I wonder what would Jesus Do ... about this Social Safety Net -- that was designed protect "the least of these; designed to protect those, who need the help the most. NOT those who need the help, the least. Yet our Nation's Tax Policies are certainly not geared with that "Moral Principle" in mind. Funny ... given the GOP's reflex-reliance on Christian rhetoric.
Some might call it hypocritical of them, to always be favoring the Wealthy over the needs of the Poor?
And, I wonder what Teddy Roosevelt would Do? ... if he were around to see this era's current incarnation of the "Robber Barons"-- BACK in action, just a hundred years later?
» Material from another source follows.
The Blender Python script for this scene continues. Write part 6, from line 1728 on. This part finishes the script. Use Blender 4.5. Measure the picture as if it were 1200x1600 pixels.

And they are stronger than ever. Not so funny.
How in the world did we end up with all these "Reverse Robin Hood" policies ... especially after all his hard-fought "trust busting" victories, way back in the day? History should rest, on such victories.
Theodore Roosevelt Speech - Social and Industrial Justice, Progressive Party 1912
TheSpeechSchool
http://www.youtube.com/...
Maybe if we had that "Living Wage" in America that [Progressive] Theodore Roosevelt was calling for -- maybe then, there wouldn't be such a near-universal desperate need for that Social Security safety net, in the first place?
Progressives do occasionally have a good idea, or twelve. It's just that it takes a fighting spirit to make them happen sometimes. A willingness to stand up -- and to Fight, for what's is Right ... as some of History's Champions have dared to do.
Real Differences, are built on such stands. As any real champion of the people knows.